● **Directions for this task**
Extract all lines that hold the string "parts".

── Provided data

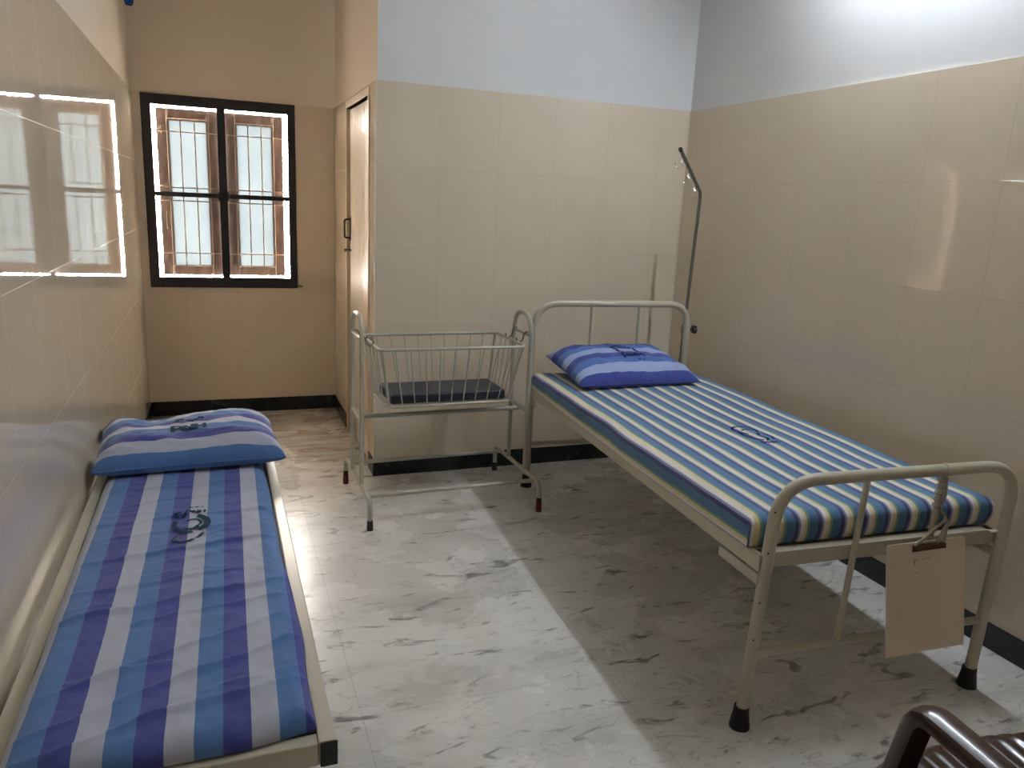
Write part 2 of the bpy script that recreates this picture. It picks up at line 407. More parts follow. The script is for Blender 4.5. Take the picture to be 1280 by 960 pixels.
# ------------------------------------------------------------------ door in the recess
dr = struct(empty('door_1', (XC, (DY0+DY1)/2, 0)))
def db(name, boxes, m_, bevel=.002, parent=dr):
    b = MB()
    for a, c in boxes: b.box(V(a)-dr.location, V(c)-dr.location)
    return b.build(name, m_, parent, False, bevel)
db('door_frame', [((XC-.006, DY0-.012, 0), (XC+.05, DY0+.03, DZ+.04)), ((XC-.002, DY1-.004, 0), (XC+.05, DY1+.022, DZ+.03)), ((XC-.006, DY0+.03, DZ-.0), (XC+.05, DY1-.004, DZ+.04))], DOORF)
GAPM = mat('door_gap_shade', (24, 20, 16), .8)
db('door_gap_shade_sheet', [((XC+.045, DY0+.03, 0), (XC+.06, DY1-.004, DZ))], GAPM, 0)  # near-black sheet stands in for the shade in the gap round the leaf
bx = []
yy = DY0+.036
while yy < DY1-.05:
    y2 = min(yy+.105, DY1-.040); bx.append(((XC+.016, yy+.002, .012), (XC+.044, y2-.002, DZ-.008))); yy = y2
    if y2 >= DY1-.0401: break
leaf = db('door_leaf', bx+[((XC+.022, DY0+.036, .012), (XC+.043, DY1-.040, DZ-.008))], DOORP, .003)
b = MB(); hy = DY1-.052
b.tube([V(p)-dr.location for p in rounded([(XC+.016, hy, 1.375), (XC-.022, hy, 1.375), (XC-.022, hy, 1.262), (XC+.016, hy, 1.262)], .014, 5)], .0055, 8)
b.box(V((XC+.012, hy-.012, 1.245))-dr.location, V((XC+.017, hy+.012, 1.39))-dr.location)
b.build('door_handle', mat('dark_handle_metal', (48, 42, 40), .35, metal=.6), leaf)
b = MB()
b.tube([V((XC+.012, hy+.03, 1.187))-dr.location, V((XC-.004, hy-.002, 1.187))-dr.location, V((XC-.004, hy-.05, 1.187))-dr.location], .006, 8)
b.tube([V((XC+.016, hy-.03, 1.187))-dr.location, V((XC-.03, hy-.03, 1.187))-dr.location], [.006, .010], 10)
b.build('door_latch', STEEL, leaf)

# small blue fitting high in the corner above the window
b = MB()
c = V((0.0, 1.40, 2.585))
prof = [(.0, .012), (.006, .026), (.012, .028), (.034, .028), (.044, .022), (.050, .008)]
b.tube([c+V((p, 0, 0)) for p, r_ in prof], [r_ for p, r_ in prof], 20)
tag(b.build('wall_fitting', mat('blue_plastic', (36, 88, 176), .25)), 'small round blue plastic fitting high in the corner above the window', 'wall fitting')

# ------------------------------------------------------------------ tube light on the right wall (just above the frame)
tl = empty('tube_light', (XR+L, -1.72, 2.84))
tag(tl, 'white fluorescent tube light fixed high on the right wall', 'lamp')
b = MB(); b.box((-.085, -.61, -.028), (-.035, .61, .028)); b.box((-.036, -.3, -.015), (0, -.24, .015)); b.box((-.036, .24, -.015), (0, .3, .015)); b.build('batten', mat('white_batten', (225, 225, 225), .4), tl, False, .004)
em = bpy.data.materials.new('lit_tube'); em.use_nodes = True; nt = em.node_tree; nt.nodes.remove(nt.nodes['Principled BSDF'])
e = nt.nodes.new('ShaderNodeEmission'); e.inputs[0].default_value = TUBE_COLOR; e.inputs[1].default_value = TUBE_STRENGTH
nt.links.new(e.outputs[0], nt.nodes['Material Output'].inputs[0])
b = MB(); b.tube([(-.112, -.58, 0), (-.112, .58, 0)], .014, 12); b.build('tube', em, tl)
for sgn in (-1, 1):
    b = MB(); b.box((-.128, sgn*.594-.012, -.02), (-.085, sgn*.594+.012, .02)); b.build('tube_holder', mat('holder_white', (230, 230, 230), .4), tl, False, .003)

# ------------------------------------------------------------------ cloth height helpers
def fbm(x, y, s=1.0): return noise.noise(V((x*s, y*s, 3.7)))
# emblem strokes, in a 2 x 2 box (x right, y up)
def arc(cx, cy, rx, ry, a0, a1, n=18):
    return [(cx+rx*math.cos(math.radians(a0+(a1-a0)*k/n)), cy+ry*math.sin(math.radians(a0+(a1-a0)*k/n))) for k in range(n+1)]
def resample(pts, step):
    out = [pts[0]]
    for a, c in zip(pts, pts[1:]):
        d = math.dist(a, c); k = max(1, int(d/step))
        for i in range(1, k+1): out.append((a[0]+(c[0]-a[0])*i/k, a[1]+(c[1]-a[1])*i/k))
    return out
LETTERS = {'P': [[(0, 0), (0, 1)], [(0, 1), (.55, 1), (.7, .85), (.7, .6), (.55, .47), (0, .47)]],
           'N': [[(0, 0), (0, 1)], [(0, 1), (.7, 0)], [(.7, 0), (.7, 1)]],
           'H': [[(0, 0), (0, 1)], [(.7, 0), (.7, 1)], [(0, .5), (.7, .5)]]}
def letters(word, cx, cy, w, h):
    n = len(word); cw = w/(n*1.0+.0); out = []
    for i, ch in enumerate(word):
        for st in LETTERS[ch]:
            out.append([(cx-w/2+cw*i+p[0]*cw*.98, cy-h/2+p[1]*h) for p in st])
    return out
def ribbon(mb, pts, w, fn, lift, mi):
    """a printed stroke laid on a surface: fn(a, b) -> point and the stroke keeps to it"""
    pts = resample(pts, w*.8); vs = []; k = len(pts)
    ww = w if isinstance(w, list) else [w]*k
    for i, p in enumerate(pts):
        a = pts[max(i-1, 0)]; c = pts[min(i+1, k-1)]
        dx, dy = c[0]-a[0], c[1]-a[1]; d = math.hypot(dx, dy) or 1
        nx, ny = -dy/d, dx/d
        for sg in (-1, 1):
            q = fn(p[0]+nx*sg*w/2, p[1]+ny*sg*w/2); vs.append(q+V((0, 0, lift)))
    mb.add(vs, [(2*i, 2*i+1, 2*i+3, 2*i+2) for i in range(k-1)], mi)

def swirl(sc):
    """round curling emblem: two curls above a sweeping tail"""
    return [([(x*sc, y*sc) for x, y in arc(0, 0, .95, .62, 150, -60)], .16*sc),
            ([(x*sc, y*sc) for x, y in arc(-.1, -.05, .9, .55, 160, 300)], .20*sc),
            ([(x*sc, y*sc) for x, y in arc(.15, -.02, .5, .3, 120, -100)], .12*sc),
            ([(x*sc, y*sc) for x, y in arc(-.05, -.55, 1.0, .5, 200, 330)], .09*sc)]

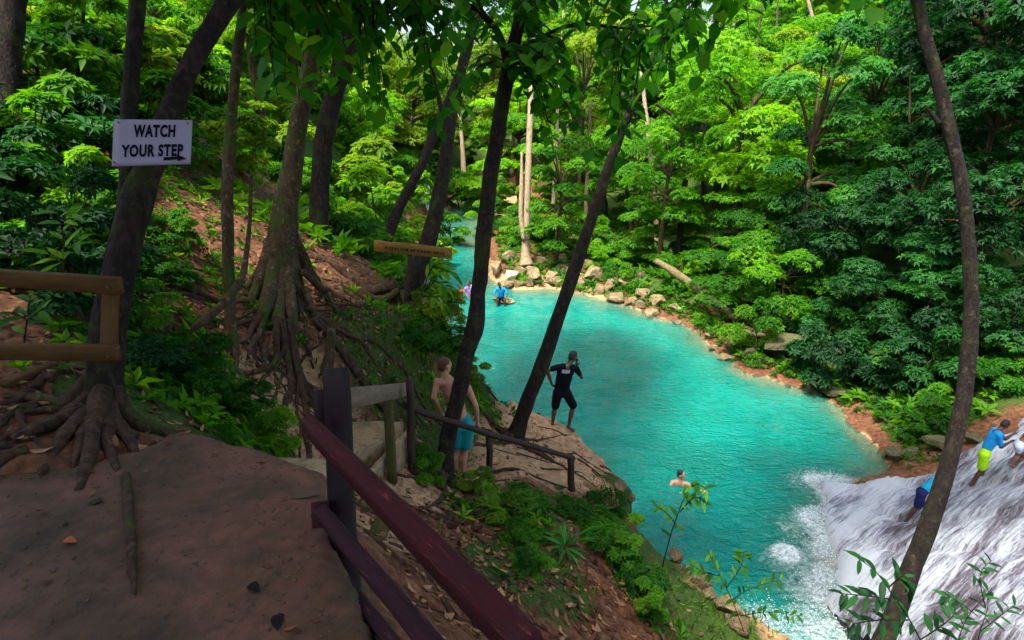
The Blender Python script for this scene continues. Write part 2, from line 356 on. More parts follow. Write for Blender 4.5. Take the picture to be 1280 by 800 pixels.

────

● **Answer to the problem**
Write part 2 of the bpy script that recreates this picture. It picks up at line 407. More parts follow. The script is for Blender 4.5. Take the picture to be 1280 by 960 pixels.
The Blender Python script for this scene continues. Write part 2, from line 356 on. More parts follow. Write for Blender 4.5. Take the picture to be 1280 by 800 pixels.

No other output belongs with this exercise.